Search the material for the string "scene", then return every line where it is found.
— Start of Stored data —
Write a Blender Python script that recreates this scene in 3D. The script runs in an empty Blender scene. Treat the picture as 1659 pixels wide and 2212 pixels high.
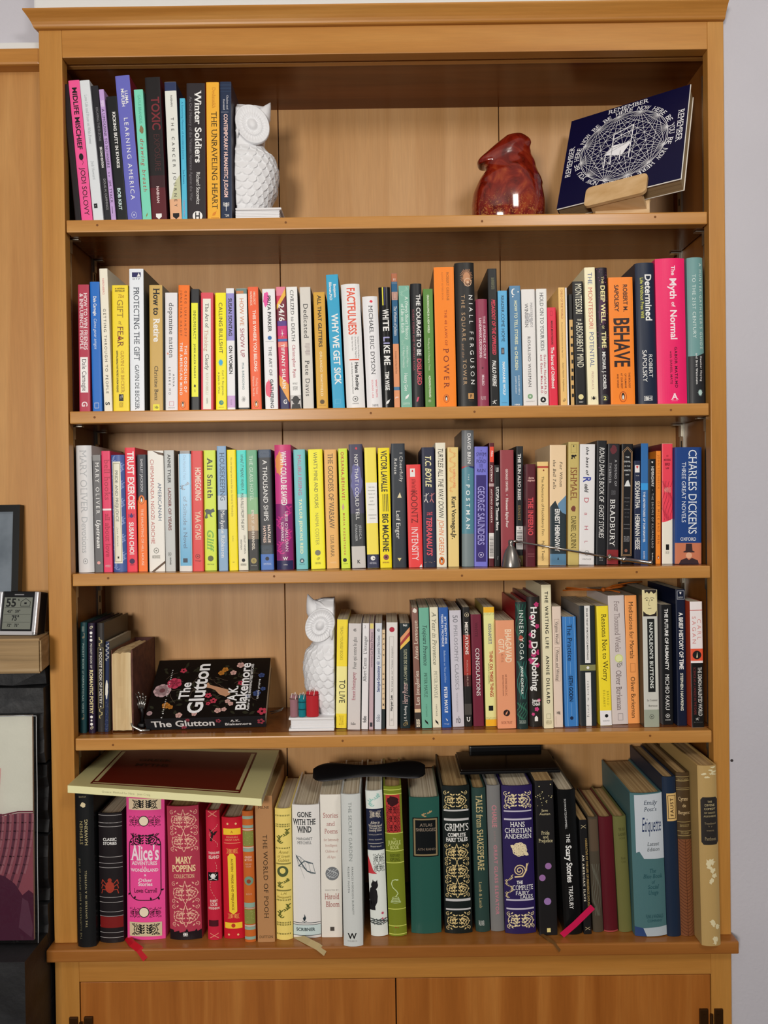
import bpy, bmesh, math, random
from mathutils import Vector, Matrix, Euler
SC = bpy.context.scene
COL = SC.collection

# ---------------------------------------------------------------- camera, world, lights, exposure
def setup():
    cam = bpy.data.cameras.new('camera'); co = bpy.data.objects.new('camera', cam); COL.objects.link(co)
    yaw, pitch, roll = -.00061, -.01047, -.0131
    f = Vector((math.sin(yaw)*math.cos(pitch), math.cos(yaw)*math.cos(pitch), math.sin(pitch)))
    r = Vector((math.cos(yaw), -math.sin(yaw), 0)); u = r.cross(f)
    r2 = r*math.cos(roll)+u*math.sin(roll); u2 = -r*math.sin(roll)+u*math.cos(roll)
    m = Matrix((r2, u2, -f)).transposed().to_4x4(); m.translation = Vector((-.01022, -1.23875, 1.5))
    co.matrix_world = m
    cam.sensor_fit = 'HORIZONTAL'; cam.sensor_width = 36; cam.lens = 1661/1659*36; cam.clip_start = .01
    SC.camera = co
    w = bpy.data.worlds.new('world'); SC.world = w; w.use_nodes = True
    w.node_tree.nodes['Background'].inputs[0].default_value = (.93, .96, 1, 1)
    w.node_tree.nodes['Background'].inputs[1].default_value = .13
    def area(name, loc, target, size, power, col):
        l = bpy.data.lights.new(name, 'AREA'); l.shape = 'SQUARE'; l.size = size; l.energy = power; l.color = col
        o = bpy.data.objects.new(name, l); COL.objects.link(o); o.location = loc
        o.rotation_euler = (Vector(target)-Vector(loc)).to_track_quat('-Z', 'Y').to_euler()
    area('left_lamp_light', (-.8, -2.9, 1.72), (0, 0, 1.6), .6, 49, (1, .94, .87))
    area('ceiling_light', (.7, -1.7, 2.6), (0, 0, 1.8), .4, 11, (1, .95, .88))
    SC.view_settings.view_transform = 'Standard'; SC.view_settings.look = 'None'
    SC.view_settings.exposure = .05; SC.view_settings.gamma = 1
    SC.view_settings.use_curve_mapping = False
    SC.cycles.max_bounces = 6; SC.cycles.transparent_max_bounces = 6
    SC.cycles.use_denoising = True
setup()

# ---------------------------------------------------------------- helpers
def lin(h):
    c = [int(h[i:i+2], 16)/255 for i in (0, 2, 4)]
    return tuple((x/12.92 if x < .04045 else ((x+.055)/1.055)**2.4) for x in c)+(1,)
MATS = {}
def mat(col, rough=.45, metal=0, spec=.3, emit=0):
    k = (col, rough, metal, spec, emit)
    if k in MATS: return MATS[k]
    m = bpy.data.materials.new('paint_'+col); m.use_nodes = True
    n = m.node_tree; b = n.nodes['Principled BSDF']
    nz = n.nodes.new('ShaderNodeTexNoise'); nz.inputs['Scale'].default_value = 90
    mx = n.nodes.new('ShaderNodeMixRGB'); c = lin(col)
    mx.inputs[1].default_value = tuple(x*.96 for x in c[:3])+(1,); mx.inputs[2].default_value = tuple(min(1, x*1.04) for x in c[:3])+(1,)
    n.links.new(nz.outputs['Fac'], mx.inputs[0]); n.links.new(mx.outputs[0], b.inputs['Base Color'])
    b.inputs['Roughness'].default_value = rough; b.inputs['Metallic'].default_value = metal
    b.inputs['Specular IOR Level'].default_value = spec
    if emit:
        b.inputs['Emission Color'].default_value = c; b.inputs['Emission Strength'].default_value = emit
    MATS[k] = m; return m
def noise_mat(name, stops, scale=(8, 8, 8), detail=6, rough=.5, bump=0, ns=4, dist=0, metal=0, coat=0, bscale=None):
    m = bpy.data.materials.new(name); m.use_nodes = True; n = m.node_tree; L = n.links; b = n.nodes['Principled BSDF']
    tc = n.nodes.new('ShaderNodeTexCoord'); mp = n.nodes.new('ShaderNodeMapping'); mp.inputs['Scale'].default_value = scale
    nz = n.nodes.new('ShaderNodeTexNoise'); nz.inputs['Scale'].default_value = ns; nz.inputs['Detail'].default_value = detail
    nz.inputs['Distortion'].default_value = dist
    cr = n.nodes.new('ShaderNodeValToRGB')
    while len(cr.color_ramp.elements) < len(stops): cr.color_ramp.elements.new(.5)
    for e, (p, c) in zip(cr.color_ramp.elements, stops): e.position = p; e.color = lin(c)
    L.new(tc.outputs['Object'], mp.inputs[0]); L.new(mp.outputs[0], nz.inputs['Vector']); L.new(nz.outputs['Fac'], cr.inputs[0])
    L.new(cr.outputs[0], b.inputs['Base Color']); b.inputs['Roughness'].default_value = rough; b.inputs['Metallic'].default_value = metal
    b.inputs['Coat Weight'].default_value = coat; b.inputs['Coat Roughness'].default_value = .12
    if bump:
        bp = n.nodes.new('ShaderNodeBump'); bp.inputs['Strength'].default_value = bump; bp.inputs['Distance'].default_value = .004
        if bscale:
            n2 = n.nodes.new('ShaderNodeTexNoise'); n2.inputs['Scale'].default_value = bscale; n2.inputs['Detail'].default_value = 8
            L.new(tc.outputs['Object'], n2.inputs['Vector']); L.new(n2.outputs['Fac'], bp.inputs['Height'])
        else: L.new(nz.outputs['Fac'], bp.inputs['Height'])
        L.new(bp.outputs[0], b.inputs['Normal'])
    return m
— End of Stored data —
◆ Worked solution ◆
Write a Blender Python script that recreates this scene in 3D. The script runs in an empty Blender scene. Treat the picture as 1659 pixels wide and 2212 pixels high.
SC = bpy.context.scene